The large number of Israelis now participating considerably embarrasses the Israeli government, who often orders the village locked down the night before, blaring through loud speakers that no one can enter or leave. They have declared a military curfew. Of course, the minute an occupation force declares that people aren’t allowed in or out, peace activists figure out another way to get to this embattled village.

As the word has spread, and the village has become more inventive at creatively designing a focus for each protest, dozens of media people from all over the world have begun to cover the story of the brave little village that non-violently responds to Israeli aggression.

Mohammed El Khatib, the creative force, generates a new theme every week. One week, the Israeli military decided it would try out a new "sound" machine, a big, white truck that looked like a commercial icebox. They backed it up to face the protestors who were lying on the ground, cardboard tombstones placed above their heads. When the military turned it on, the shriek was deafening, and many writhed in pain, holding their ears and heads.

At the next week’s demonstration, everyone stuck cotton in their ears and marched to the wall with copies of the painting, "THE SCREAM’ by Edvard Munch. The machine, which cost millions of dollars, didn’t work, and the villagers won a small victory, since it’s never reappeared.

Each new theme drives the Israeli military crazy... a huge snake consuming Palestine attached to a car... a wall constructed of razor wire, clothes stuffed to resemble dead Palestinians hanging from it... a long pipe rolled to the site, where people sat in it, handcuffed to each other until they had to be cut out... a house made out of cardboard that they built in front of the soldiers, then demolished... a bright yellow paper bulldozer with Sharon’s face appearing over the cabin. (www.palsolidarity.org/main/category/bilin/)

At the last demonstration I attended in September, 2005, the military not only locked the village down the night before, but they tear gassed the mosque after noon prayers, screaming into the village in jeeps and paddy wagons, terrifying the small children who had come out to watch us march to the wall.

We took to the roofs and pounded out our own music on the pipes and ductwork, a clarion call across the landscape that Bilin wouldn’t be defeated. Two huge banners were lowered from the rooftop, one with a bird flying through prison bars, the other a painting of the wall with a fist through it, holding an olive branch. "You can’t break our spirit, you can’t stop our dreams." And "Our dreams can’t be imprisoned."

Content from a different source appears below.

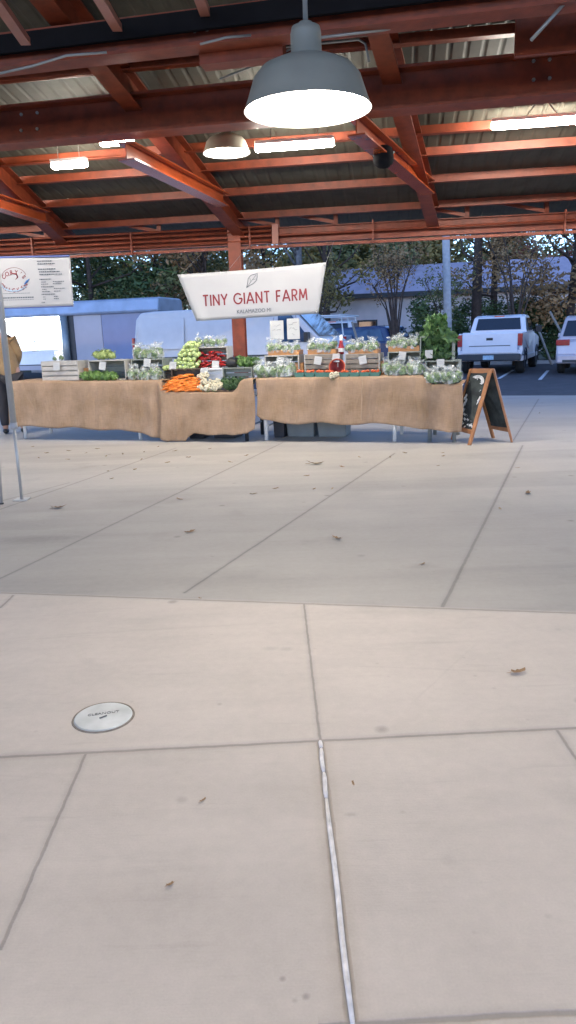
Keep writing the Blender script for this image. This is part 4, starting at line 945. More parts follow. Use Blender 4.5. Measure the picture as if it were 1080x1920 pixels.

As they began rounding up activists, the rest of us slipped behind them and began to march to the barrier. Dozens of border policemen in riot gear, backed by another 25 to 50 soldiers stood in front of the gate. Peacekeepers face these heavily armed soldiers with posters, flags, our backpacks and sandals, little protection against their force, for they often attack, hoping to wound us enough so we wouldn’t come back. We have been tear gassed, sound bombed, and beaten. Yet we return. Always. It’s only a matter of time before this wall is removed. The Berlin Wall fell, so will this one.